Below is a listing; write it out exactly and drop any images from it.
____________
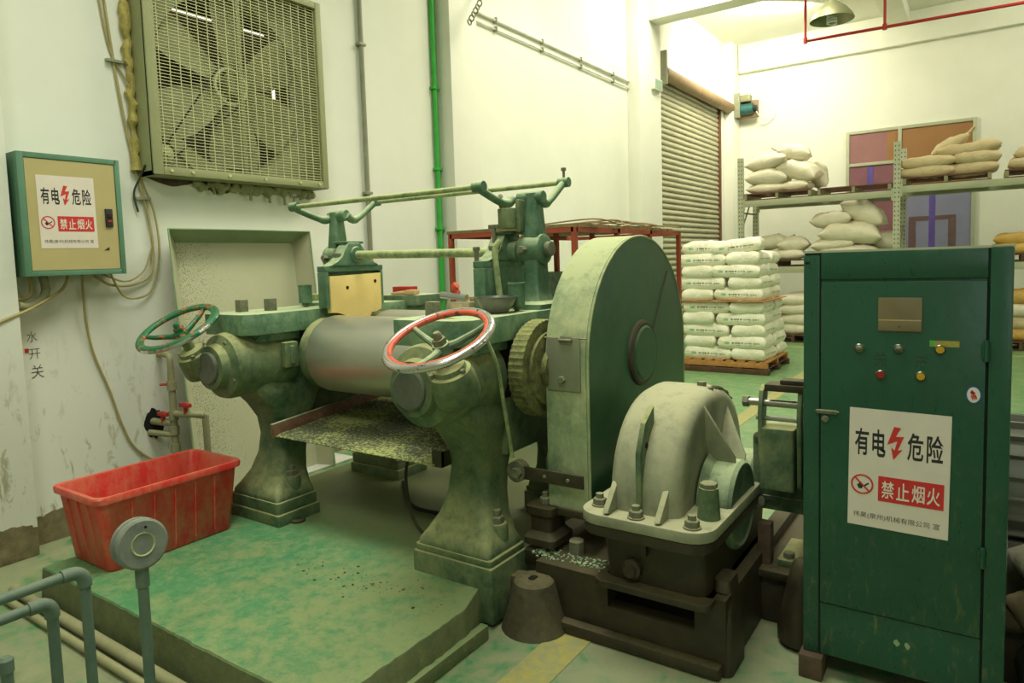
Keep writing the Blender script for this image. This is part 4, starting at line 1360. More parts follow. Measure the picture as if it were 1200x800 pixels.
# worm boxes and handwheels
for (hs, xw, yw, zw, R, tl, lb, mats, ph) in ((hL, -3.535, 2.035, 1.303, .208, .50, 'green handwheel with chipped orange and bare steel edge', ('wheel_green', 'wheel_green', 'wheel_green'), .5),
                                             (hR, -1.72, 2.03, 1.313, .212, .44, 'handwheel with worn chrome edge and chipped red inside', ('wheel_chrome', 'wheel_red', 'cast_dark'), 1.2)):
    n = Vector((0.0 if hs is hR else .05, -math.sin(tl), math.cos(tl))).normalized()
    c = Vector((xw, yw, zw))
    base = c-n*(.30 if hs is hL else .28)
    w = MB()
    w.lathe([(.088, 0), (.095, .02), (.092, .10), (.085, .13), (.07, .135), (.066, .155), (.03, .165), (.026, .26)], base, n, 24)
    w.build('worm_box', 'cast', hs)
    for k in range(3):
        a = k*2.1+.4
        u, v, d = frame_of(n)
        p = base+n*.135+(u*math.cos(a)+v*math.sin(a))*.074
        MB().hexnut(p, n, .011, .014).build('worm_bolt', 'bolt', hs)
    handwheel(lb, c, R, n, mats, 'bolt' if hs is hR else 'wheel_green', ph)
# rolls
for k, (y, nm) in enumerate(((RY, 'front_roll'), (RY+.445, 'back_roll'))):
    r = MB().lathe([(.20, 0), (.217, .004), (RR, .02), (RR, .905), (.217, .921), (.20, .925)], (-3.11, y, RZ), (1, 0, 0), 64)
    ro = r.build(nm, 'roll', mill, smooth=50)
    MB().lathe([(.13, -.03), (.13, 0), (.19, .002), (.208, .02), (.208, .088), (.15, .09), (.15, .11)], (-3.20, y, RZ), (1, 0, 0), 36).build('roll_neck', 'cast', ro)
    MB().lathe([(.15, -.02), (.15, 0), (.205, .002), (.205, .025)], (-2.185, y, RZ), (1, 0, 0), 36).build('roll_neck', 'cast', ro)
    MB().cyl((-1.80, y, RZ), (-1.66, y, RZ), .11, n=24).build('roll_shaft', 'grime', ro)
MB().box(-3.215, -3.175, 2.44, 2.53, 1.05, 1.19).box(-3.2, -3.165, 2.47, 2.50, 1.07, 1.17).build('block_clamp', 'cast', hL, bevel=.006)
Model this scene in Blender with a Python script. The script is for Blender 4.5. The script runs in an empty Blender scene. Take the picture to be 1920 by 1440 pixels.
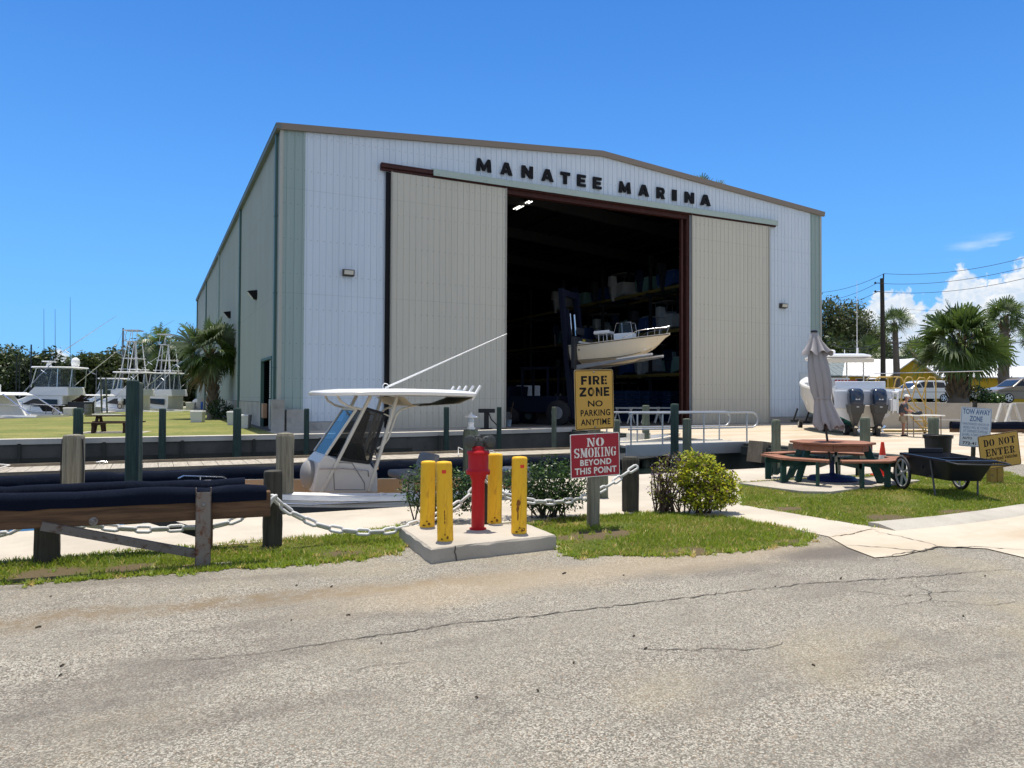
____________
- Exercise answer -
Keep writing the Blender script for this image. This is part 4, starting at line 1360. More parts follow. Measure the picture as if it were 1200x800 pixels.
# worm boxes and handwheels
for (hs, xw, yw, zw, R, tl, lb, mats, ph) in ((hL, -3.535, 2.035, 1.303, .208, .50, 'green handwheel with chipped orange and bare steel edge', ('wheel_green', 'wheel_green', 'wheel_green'), .5),
                                             (hR, -1.72, 2.03, 1.313, .212, .44, 'handwheel with worn chrome edge and chipped red inside', ('wheel_chrome', 'wheel_red', 'cast_dark'), 1.2)):
    n = Vector((0.0 if hs is hR else .05, -math.sin(tl), math.cos(tl))).normalized()
    c = Vector((xw, yw, zw))
    base = c-n*(.30 if hs is hL else .28)
    w = MB()
    w.lathe([(.088, 0), (.095, .02), (.092, .10), (.085, .13), (.07, .135), (.066, .155), (.03, .165), (.026, .26)], base, n, 24)
    w.build('worm_box', 'cast', hs)
    for k in range(3):
        a = k*2.1+.4
        u, v, d = frame_of(n)
        p = base+n*.135+(u*math.cos(a)+v*math.sin(a))*.074
        MB().hexnut(p, n, .011, .014).build('worm_bolt', 'bolt', hs)
    handwheel(lb, c, R, n, mats, 'bolt' if hs is hR else 'wheel_green', ph)
# rolls
for k, (y, nm) in enumerate(((RY, 'front_roll'), (RY+.445, 'back_roll'))):
    r = MB().lathe([(.20, 0), (.217, .004), (RR, .02), (RR, .905), (.217, .921), (.20, .925)], (-3.11, y, RZ), (1, 0, 0), 64)
    ro = r.build(nm, 'roll', mill, smooth=50)
    MB().lathe([(.13, -.03), (.13, 0), (.19, .002), (.208, .02), (.208, .088), (.15, .09), (.15, .11)], (-3.20, y, RZ), (1, 0, 0), 36).build('roll_neck', 'cast', ro)
    MB().lathe([(.15, -.02), (.15, 0), (.205, .002), (.205, .025)], (-2.185, y, RZ), (1, 0, 0), 36).build('roll_neck', 'cast', ro)
    MB().cyl((-1.80, y, RZ), (-1.66, y, RZ), .11, n=24).build('roll_shaft', 'grime', ro)
MB().box(-3.215, -3.175, 2.44, 2.53, 1.05, 1.19).box(-3.2, -3.165, 2.47, 2.50, 1.07, 1.17).build('block_clamp', 'cast', hL, bevel=.006)
Model this scene in Blender with a Python script. The script is for Blender 4.5. The script runs in an empty Blender scene. Take the picture to be 1920 by 1440 pixels.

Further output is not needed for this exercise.